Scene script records

———

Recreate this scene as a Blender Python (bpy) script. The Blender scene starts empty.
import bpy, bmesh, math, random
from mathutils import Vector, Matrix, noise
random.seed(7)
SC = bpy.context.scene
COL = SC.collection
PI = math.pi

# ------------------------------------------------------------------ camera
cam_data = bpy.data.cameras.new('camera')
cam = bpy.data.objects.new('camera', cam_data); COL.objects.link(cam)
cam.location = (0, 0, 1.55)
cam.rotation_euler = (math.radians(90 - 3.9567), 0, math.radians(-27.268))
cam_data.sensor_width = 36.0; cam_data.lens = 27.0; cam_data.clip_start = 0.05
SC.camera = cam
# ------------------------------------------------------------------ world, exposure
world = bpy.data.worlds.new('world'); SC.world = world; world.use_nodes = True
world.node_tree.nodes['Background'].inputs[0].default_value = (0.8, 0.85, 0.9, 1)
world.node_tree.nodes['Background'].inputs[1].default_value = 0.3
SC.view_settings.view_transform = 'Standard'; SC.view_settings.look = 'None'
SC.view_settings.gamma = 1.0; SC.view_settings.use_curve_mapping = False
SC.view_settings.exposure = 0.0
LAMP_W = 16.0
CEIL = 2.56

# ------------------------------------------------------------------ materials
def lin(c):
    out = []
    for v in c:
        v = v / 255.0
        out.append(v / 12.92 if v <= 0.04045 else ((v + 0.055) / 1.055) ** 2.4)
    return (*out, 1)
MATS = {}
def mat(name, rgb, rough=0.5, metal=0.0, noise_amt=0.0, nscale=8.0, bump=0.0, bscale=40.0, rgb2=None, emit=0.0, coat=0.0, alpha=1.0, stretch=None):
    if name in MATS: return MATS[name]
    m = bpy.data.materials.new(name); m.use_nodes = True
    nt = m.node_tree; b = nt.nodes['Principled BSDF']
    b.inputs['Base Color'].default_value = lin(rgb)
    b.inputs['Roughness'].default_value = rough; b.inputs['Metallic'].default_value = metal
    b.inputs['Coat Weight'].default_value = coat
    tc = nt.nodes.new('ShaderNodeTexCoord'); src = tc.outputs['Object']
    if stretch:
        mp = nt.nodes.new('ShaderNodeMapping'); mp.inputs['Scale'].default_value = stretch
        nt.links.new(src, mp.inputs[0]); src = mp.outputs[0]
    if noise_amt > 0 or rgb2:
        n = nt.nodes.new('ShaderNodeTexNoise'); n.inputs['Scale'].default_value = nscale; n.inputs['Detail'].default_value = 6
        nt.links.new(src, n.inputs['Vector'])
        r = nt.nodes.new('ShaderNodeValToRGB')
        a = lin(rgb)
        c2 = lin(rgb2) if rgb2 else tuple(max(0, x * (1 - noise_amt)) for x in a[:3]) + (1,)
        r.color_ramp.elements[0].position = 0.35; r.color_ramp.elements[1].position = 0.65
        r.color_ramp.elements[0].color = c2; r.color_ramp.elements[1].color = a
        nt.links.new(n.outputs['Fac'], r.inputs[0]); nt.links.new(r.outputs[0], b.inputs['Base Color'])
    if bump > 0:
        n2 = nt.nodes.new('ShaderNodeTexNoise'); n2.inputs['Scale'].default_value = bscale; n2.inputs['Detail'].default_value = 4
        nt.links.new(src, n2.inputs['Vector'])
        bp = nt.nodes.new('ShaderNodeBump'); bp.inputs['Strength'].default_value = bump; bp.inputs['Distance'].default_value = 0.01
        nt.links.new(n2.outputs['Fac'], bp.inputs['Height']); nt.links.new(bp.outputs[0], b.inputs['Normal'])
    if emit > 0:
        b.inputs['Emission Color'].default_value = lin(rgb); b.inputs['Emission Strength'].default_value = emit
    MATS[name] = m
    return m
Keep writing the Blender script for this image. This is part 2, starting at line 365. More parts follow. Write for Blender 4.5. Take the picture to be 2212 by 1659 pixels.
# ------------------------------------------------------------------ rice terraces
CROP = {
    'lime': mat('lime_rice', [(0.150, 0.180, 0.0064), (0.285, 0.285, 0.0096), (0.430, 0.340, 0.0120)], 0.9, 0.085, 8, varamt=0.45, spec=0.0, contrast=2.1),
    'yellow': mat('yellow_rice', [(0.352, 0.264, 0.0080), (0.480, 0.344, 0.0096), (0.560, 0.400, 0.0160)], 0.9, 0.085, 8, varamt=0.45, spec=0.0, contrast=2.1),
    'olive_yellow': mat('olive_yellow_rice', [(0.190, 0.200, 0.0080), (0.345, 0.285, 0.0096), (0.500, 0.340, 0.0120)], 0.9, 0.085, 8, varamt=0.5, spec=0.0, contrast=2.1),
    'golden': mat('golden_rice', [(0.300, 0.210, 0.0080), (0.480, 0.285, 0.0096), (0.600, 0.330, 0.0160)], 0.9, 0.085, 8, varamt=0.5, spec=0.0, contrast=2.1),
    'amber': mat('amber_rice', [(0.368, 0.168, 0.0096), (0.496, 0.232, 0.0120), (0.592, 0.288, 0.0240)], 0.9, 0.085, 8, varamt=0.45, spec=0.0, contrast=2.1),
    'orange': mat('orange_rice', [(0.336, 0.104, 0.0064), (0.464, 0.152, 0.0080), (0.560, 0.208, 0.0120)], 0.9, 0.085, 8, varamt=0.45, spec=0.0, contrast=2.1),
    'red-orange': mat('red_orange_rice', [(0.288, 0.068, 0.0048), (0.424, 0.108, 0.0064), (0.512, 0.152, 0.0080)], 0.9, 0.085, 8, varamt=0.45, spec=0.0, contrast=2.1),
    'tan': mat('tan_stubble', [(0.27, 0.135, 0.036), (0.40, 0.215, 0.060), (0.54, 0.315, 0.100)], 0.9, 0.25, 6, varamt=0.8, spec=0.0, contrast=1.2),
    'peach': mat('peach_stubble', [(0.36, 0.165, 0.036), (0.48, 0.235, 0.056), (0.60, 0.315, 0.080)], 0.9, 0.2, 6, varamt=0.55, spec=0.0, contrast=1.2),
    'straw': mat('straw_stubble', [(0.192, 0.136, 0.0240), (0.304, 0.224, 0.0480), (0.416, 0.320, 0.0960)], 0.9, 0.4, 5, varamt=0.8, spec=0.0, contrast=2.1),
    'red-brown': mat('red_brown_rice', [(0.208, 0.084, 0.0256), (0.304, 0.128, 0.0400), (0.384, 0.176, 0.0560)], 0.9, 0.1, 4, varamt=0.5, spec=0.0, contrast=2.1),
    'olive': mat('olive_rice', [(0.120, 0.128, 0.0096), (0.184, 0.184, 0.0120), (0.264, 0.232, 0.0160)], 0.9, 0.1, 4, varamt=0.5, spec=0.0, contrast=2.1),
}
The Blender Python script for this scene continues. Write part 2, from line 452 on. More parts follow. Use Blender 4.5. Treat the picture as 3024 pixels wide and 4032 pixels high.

———

• PROBLEM: Take the lines from the start of the records through the line holding "PI = math.pi", both included, and please print them exactly, with nothing else.

• RESPONSE:
Recreate this scene as a Blender Python (bpy) script. The Blender scene starts empty.
import bpy, bmesh, math, random
from mathutils import Vector, Matrix, noise
random.seed(7)
SC = bpy.context.scene
COL = SC.collection
PI = math.pi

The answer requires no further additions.